It was reported that European banks took out EUR489 billion worth of cheap loan from a facility provided by the European Central Bank. The Wall Street Journal revealed these banks will require more than EUR700 billion to meet their obligation next year, with more than EUR200 billion debt maturing in the first quarter of 2012 alone.
The facility is designed to avert or reduce liquidity crunch in Europe. These are two-fold. One, so that the bank have enough money to not default.

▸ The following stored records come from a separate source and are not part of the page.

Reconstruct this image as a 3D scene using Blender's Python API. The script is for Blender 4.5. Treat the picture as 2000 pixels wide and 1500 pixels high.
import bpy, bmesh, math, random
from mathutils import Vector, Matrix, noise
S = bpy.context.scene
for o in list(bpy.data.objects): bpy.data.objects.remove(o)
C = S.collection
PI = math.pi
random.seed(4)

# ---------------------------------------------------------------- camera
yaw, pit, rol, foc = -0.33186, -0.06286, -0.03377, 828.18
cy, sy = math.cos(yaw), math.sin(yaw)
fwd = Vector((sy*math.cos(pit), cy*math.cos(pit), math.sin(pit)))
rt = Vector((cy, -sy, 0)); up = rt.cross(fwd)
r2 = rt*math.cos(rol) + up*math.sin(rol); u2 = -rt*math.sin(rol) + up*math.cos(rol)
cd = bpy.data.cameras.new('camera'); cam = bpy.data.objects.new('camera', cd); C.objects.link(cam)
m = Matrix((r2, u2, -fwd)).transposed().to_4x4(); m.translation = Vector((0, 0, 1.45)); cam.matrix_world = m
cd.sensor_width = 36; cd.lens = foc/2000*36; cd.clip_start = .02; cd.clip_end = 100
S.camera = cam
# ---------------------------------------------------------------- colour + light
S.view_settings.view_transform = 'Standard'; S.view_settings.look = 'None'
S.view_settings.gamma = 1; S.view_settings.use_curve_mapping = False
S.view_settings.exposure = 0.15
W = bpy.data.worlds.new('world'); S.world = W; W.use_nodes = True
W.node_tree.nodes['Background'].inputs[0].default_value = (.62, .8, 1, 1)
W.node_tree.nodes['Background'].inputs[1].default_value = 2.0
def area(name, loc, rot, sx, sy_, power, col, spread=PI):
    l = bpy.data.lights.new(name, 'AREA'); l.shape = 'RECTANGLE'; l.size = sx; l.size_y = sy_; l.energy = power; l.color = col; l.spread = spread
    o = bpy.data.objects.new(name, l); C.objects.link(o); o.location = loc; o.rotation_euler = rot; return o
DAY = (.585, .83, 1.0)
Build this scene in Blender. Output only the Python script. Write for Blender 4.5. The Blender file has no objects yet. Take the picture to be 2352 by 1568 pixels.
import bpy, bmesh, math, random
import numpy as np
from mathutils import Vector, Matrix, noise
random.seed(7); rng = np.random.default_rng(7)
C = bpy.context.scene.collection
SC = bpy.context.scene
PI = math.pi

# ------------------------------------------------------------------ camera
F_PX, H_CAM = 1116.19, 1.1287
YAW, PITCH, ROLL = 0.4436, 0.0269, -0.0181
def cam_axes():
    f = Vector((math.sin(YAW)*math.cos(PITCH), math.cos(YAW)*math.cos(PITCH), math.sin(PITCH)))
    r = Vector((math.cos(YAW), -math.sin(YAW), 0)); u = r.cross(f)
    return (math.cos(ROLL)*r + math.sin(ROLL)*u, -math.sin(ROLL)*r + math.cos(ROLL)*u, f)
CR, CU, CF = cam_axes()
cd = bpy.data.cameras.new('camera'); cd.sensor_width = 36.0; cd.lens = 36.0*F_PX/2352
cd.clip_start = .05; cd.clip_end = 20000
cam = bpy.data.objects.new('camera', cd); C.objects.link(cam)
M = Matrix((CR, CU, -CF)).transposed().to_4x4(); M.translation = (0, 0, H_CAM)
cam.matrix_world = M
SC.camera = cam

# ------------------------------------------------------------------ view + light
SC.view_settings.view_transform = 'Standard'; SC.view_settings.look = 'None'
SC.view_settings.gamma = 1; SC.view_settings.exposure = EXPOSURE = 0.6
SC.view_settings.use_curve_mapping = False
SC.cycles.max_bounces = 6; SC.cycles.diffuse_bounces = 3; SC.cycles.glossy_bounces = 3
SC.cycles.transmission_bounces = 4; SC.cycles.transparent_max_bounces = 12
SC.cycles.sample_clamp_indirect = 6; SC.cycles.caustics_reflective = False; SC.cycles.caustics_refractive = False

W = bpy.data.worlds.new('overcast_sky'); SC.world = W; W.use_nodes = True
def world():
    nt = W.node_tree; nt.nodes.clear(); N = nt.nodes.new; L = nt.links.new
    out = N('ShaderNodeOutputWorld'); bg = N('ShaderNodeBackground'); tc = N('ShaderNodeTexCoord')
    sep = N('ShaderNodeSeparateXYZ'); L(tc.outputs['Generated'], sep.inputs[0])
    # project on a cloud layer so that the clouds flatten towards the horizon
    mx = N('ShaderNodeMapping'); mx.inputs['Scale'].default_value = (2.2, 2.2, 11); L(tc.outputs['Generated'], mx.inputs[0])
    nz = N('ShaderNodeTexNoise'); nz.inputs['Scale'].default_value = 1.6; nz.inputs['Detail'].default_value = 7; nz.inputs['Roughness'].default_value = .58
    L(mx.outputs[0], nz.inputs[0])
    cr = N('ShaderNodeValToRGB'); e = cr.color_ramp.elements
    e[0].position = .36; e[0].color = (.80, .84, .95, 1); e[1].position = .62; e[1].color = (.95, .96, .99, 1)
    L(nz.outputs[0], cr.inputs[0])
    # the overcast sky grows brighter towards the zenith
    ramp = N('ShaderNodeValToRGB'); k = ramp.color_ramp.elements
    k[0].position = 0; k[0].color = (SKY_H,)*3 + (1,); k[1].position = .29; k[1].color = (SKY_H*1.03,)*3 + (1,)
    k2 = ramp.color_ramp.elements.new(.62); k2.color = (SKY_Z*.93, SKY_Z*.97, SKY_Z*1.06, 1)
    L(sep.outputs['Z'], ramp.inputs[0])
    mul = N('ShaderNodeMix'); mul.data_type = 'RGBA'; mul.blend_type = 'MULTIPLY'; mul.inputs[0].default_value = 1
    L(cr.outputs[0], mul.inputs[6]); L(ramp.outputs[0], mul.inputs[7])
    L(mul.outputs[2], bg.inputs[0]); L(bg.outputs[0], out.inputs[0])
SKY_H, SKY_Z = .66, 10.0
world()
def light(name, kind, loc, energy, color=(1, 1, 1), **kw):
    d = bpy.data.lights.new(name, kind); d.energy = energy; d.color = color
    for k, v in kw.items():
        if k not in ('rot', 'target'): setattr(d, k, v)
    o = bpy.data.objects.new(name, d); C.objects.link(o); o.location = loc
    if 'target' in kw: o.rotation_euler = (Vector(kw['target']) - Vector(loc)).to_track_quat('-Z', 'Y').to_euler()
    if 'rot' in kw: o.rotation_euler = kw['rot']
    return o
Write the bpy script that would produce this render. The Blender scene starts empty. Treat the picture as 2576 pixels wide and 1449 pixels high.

Two, so that these banks do not cut loans to individuals and businesses.
Given the near panic that prevails in today environment that is ever looking for the big bazooka solution, it is understandable that the facility provides comfort and reduces the likelihood of bank runs.
But the interest rate of 1% is so low that there is an opportunity for some banks that have a better position than others to profit at the expense of the ECB. Some could probably borrow and reinvest in higher yielding assets like government finance to get essentially free pure profits. The Journal indeed did mention that the French President Nicholas Sarkozy has suggested this to kill two birds in one stone: the banks get their refinancing and the money flows into government coffer through the sales of sovereign debts to further postpone the sovereign debt crisis farther into the future.
Discounting banks which actually need the facility to refinance themselves in time when massive amount of debts are maturing, would the presence of the better-positioned banks compete with those who truly need the funds?
I would imagine some kind of controls is present in the ECB but in time of near-panic like this, I expect the controls to be weak. The tighter the controls, the longer it will take to disburse the money and that is not good. There is no time decide who really needs it. Just give it out and worry about it later.
The tightness of the loans would depend on the size of the facility. I tried to look for it but I have not found it. I would think it should be more than EUR700 billion so that the facility would be too big for the whole of 2012 requirement.
So, I would guess some banks would make pure profit. So, the presence of controls would not answer the crowding out concern.
Also, even if some of the banks actually needed the loan, what exactly prevents the banks from hoarding it like what happened in the United States with money from Troubled Asset Relief Program. Lending cost to businesses and consumers were high but the banks had access to cheap fund. The banks were saved
So, really, the facility is saving the banks. Liquidity issued faced by individuals and businesses will not be solved by the loan facility from the ECB.